According to James, true religion looks after the poor and widows (James 1:27). And Jesus promises rewards to those who care for “one of the least of these” (Matthew 25:31-40).

And finally, believers must press their way into the kingdom of God (Matthew 16:16). They press their way in. Jesus portrays those entering the kingdom as ” ‘forcing his [or her] way into it.’ ” (Matthew 11:12-13). No one enters the kingdom of God by accident. It requires a supernatural enablement of grace to maintain a constant commitment and an enduring effort. For instance, Luke later records in his gospel the Parable of the Persistent Widow (Luke 18:1-8). If that godly woman hadn’t persevered in prayer, she would have never received justice.

There is plenty of corruption in the business world, as in any profession. Our responsibility as Christians is to let our lights shine in the darkness (Matthew 5:16). It’ll require character to stand up for righteousness in the marketplaces of our country. Don’t “be misled, ‘Bad company corrupts good character’ ” (1 Corinthians 15:33).

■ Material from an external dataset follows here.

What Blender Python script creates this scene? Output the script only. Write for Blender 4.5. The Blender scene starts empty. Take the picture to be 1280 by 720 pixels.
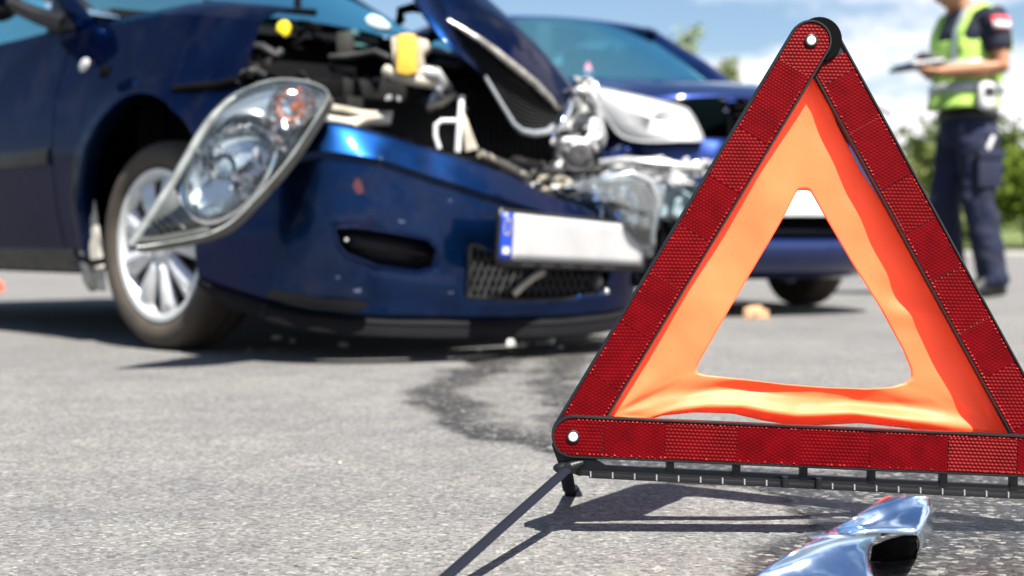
import bpy, bmesh, math, random
from mathutils import Vector, Matrix, noise

# ------------------------------------------------------------------ camera, sky, sun, exposure
SC = bpy.context.scene
COL = SC.collection
CAM_H = 0.305
FPX = 1777.8                       # 50 mm lens on a 36 mm sensor, in photograph pixels
TILT = math.atan(57.0 / FPX)
cam_d = bpy.data.cameras.new("camera")
cam_d.lens = 50.0
cam_d.sensor_width = 36.0
cam_d.clip_start = 0.05
cam_d.clip_end = 3000.0
cam_d.dof.use_dof = True
cam_d.dof.focus_distance = 1.47
cam_d.dof.aperture_fstop = 4.9
cam = bpy.data.objects.new("camera", cam_d)
cam.location = (0, 0, CAM_H)
cam.rotation_euler = (math.radians(90) - TILT, 0, 0)
COL.objects.link(cam)
SC.camera = cam

SUN = Vector((0.22, -0.47, 0.85)).normalized()       # towards the sun
sun_el = math.asin(SUN.z)
sun_az = math.atan2(SUN.x, SUN.y)
world = bpy.data.worlds.new("World")
SC.world = world
world.use_nodes = True
nt = world.node_tree
nt.nodes.clear()
def wn(t, **kw):
    n = nt.nodes.new(t)
    for k, v in kw.items():
        setattr(n, k, v)
    return n
w_out = wn("ShaderNodeOutputWorld")
w_bg = wn("ShaderNodeBackground")
w_bg.inputs["Strength"].default_value = 0.05
w_sky = wn("ShaderNodeTexSky", sky_type='NISHITA', sun_disc=False)
w_sky.sun_elevation = sun_el
w_sky.sun_rotation = sun_az
w_sky.altitude = 100
w_sky.air_density = 1.0
w_sky.dust_density = 0.8
w_sky.ozone_density = 3.0
w_tc = wn("ShaderNodeTexCoord")
w_map = wn("ShaderNodeMapping")
w_map.inputs["Scale"].default_value = (1.0, 1.0, 2.4)
w_map.inputs["Location"].default_value = (0.33, 0.1, 0.02)
w_n = wn("ShaderNodeTexNoise")
w_n.inputs["Scale"].default_value = 3.1
w_n.inputs["Detail"].default_value = 7.0
w_n.inputs["Roughness"].default_value = 0.55
w_r = wn("ShaderNodeMapRange", interpolation_type='SMOOTHSTEP')
w_r.inputs["From Min"].default_value = 0.455
w_r.inputs["From Max"].default_value = 0.575
w_mix = wn("ShaderNodeMixRGB")
w_mix.inputs["Color2"].default_value = (10.4, 10.0, 10.3, 1)
L = nt.links.new
L(w_tc.outputs["Generated"], w_map.inputs["Vector"])
L(w_map.outputs["Vector"], w_n.inputs["Vector"])
w_sep = wn("ShaderNodeSeparateXYZ")
L(w_tc.outputs["Generated"], w_sep.inputs[0])
w_b1 = wn("ShaderNodeMath", operation='MULTIPLY_ADD')     # more cloud towards the east half of the sky
w_b1.inputs[1].default_value = 0.75; w_b1.inputs[2].default_value = -0.078
L(w_sep.outputs["X"], w_b1.inputs[0])
w_hi = wn("ShaderNodeMath", operation='MULTIPLY_ADD')     # cumulus lies low, the high sky is clear
w_hi.inputs[1].default_value = -0.60
L(w_sep.outputs["Z"], w_hi.inputs[0]); L(w_b1.outputs[0], w_hi.inputs[2])
w_cl = wn("ShaderNodeClamp"); w_cl.inputs["Min"].default_value = -0.20; w_cl.inputs["Max"].default_value = 0.05
L(w_hi.outputs[0], w_cl.inputs[0])
w_ad = wn("ShaderNodeMath", operation='ADD')
L(w_n.outputs["Fac"], w_ad.inputs[0]); L(w_cl.outputs[0], w_ad.inputs[1])
L(w_ad.outputs[0], w_r.inputs["Value"])
L(w_r.outputs["Result"], w_mix.inputs["Fac"])
L(w_sky.outputs["Color"], w_mix.inputs["Color1"])
L(w_mix.outputs["Color"], w_bg.inputs["Color"])
L(w_bg.outputs["Background"], w_out.inputs["Surface"])

sun_d = bpy.data.lights.new("sun", 'SUN')
sun_d.energy = 5.0
sun_d.angle = math.radians(0.5)
sun_d.color = (1.0, 0.95, 0.87)
sun = bpy.data.objects.new("sun", sun_d)
sun.rotation_euler = SUN.to_track_quat('Z', 'Y').to_euler()
sun.location = (0, 0, 20)
COL.objects.link(sun)

SC.view_settings.view_transform = 'Standard'
SC.view_settings.look = 'None'
SC.view_settings.gamma = 1.0
SC.view_settings.exposure = 1.5
SC.render.film_transparent = False

# ------------------------------------------------------------------ helpers
def W(px, py, d):
    """A point of the place at distance d (along the optical axis) on the sight line of a photograph pixel."""
    xc = (px - 640.0) / FPX * d
    yc = (360.0 - py) / FPX * d
    return Vector((xc, d * math.cos(TILT) + yc * math.sin(TILT), CAM_H - d * math.sin(TILT) + yc * math.cos(TILT)))

def proj(p):
    x, y, z = p.x, p.y, p.z - CAM_H
    d = y * math.cos(TILT) - z * math.sin(TILT)
    yc = y * math.sin(TILT) + z * math.cos(TILT)
    return (640 + x / d * FPX, 360 - yc / d * FPX, d)

def ground(px, py, z=0.0):
    a = W(px, py, 1.0) - Vector((0, 0, CAM_H))
    t = (z - CAM_H) / a.z
    return Vector((a.x * t, a.y * t, z))

def lerp(a, b, t):
    return a + (b - a) * t

def interp(x, tab):
    if x <= tab[0][0]:
        return tab[0][1]
    for (x0, y0), (x1, y1) in zip(tab, tab[1:]):
        if x <= x1:
            return y0 + (y1 - y0) * (x - x0) / (x1 - x0)
    return tab[-1][1]

def inside(x, y, poly):
    r = False
    j = len(poly) - 1
    for i in range(len(poly)):
        xi, yi = poly[i][0], poly[i][1]
        xj, yj = poly[j][0], poly[j][1]
        if (yi > y) != (yj > y) and x < (xj - xi) * (y - yi) / (yj - yi) + xi:
            r = not r
        j = i
    return r

class MB:
    """Collects faces; build() links them as ONE mesh object."""
    def __init__(s):
        s.v = []; s.f = []; s.mi = []; s.m = 0
    def vert(s, p):
        s.v.append(Vector(p)); return len(s.v) - 1
    def face(s, ids):
        s.f.append(tuple(ids)); s.mi.append(s.m)
    def poly(s, pts):
        s.face([s.vert(p) for p in pts])
    def grid(s, rows, close_u=False, close_v=False, skip=None):
        n = len(rows[0]); m = len(rows)
        ids = [[s.vert(p) for p in r] for r in rows]
        for j in range(m if close_v else m - 1):
            for i in range(n if close_u else n - 1):
                a, b = ids[j][i], ids[j][(i + 1) % n]
                c, d = ids[(j + 1) % m][(i + 1) % n], ids[(j + 1) % m][i]
                if skip and skip((s.v[a] + s.v[b] + s.v[c] + s.v[d]) / 4):
                    continue
                s.face((a, b, c, d))
        return ids
    def box(s, c, size, rot=None):
        c = Vector(c); hx, hy, hz = size[0] / 2, size[1] / 2, size[2] / 2
        ids = []
        for x, y, z in ((-1,-1,-1),(1,-1,-1),(1,1,-1),(-1,1,-1),(-1,-1,1),(1,-1,1),(1,1,1),(-1,1,1)):
            q = Vector((x * hx, y * hy, z * hz))
            if rot is not None:
                q = rot @ q
            ids.append(s.vert(c + q))
        for q in ((0,3,2,1),(4,5,6,7),(0,1,5,4),(1,2,6,5),(2,3,7,6),(3,0,4,7)):
            s.face([ids[k] for k in q])
    def prism(s, pts, dv):
        """closed slab from an outline, pushed along dv"""
        dv = Vector(dv)
        a = [s.vert(p) for p in pts]
        b = [s.vert(Vector(p) + dv) for p in pts]
        n = len(a)
        s.face(list(reversed(a))); s.face(b)
        for i in range(n):
            s.face((a[i], a[(i + 1) % n], b[(i + 1) % n], b[i]))
    def tube(s, pts, r, n=8, caps=True, flat=1.0, up=None):
        pts = [Vector(p) for p in pts]
        rs = r if isinstance(r, (list, tuple)) else [r] * len(pts)
        rows = []
        u_prev = None
        for i, p in enumerate(pts):
            t = (pts[min(i + 1, len(pts) - 1)] - pts[max(i - 1, 0)]).normalized()
            if u_prev is None:
                ref = Vector(up) if up is not None else (Vector((0, 0, 1)) if abs(t.z) < 0.9 else Vector((1, 0, 0)))
            else:
                ref = u_prev
            a = (ref - t * ref.dot(t)).normalized()
            u_prev = a
            b = t.cross(a)
            rows.append([p + a * (math.cos(2 * math.pi * k / n) * rs[i] * flat) + b * (math.sin(2 * math.pi * k / n) * rs[i]) for k in range(n)])
        ids = s.grid(rows, close_u=True)
        if caps:
            s.face(list(reversed(ids[0]))); s.face(ids[-1])
    def lathe(s, prof, c, axis, n=32, a0=0.0, ref=None):
        """prof: (radius, height along axis)"""
        axis = Vector(axis).normalized(); c = Vector(c)
        ref = Vector(ref) if ref is not None else (Vector((0, 0, 1)) if abs(axis.z) < 0.9 else Vector((1, 0, 0)))
        a = (ref - axis * ref.dot(axis)).normalized(); b = axis.cross(a)
        rows = [[c + axis * h + (a * math.cos(a0 + 2 * math.pi * k / n) + b * math.sin(a0 + 2 * math.pi * k / n)) * max(r, 1e-4) for k in range(n)] for r, h in prof]
        s.grid(rows, close_u=True)
    def ball(s, c, r, n=12, m=8):
        c = Vector(c)
        rr = r if isinstance(r, (tuple, list, Vector)) else (r, r, r)
        rows = []
        for j in range(m + 1):
            th = math.pi * j / m
            k_ = max(math.sin(th), 1e-3)
            rows.append([c + Vector((rr[0] * k_ * math.cos(2 * math.pi * i / n), rr[1] * k_ * math.sin(2 * math.pi * i / n), rr[2] * math.cos(th))) for i in range(n)])
        s.grid(rows, close_u=True)
    def build(s, name, mats, parent=None, smooth=True, angle=38, world=False, solid=None, bevel=None, weld=True, origin=None, subsurf=0):
        me = bpy.data.meshes.new(name)
        o = bpy.data.objects.new(name, me)
        COL.objects.link(o)
        vs = s.v
        if parent is not None:
            o.parent = parent
            if world:
                inv = WM[parent.name].inverted()
                vs = [inv @ p for p in vs]
        if origin is not None:
            og = Vector(origin)
            if parent is not None and world:
                og = WM[parent.name].inverted() @ og
            vs = [p - og for p in vs]
            o.location = og
        me.from_pydata([tuple(p) for p in vs], [], s.f)
        for m in (mats if isinstance(mats, (list, tuple)) else [mats]):
            me.materials.append(m)
        for p, k in zip(me.polygons, s.mi):
            p.material_index = k
        bm = bmesh.new(); bm.from_mesh(me)
        if weld:
            bmesh.ops.remove_doubles(bm, verts=bm.verts, dist=1e-5)
        bmesh.ops.recalc_face_normals(bm, faces=bm.faces)
        if bevel:
            es = [e for e in bm.edges if len(e.link_faces) == 2 and e.calc_face_angle(0) > math.radians(30)]
            bmesh.ops.bevel(bm, geom=es, offset=bevel, segments=2, profile=0.6, affect='EDGES', clamp_overlap=True)
        if smooth:
            for f in bm.faces:
                f.smooth = True
            for e in bm.edges:
                if len(e.link_faces) == 2 and e.calc_face_angle(0) > math.radians(angle):
                    e.smooth = False
        bm.to_mesh(me); bm.free()
        if solid:
            md = o.modifiers.new("thickness", 'SOLIDIFY'); md.thickness = solid; md.offset = 0
        if subsurf:
            md = o.modifiers.new("smooth", 'SUBSURF'); md.levels = subsurf; md.render_levels = subsurf
        base = WM[parent.name] if parent is not None else Matrix.Identity(4)
        WM[o.name] = base @ Matrix.Translation(o.location)
        return o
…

For a moment, think about how you could integrate your business and spiritual priorities.

Take for example, a former pastor of a large church who owned thousands of books. They were his prized possessions. Occasionally he would loan one out, but he always felt distraught when they came back damaged, however slightly.

Then God laid it on this pastor’s heart to start a church library with his own books. After a few months, he noticed that many of the volumes had been checked out several times. Finally, it dawned on him. He was making an investment in other people’s lives. From that time on, that pastor felt a sense of satisfaction whenever he noticed a book showing some frazzled edges. His perspective changed. That pastor learned a valuable lesson. God is the real owner of everything. We’re just His managers.

Do you own or control something that you could honestly share with others? If so, start right away. The benefit will be you might just add another asset to your personal portfolio in heaven.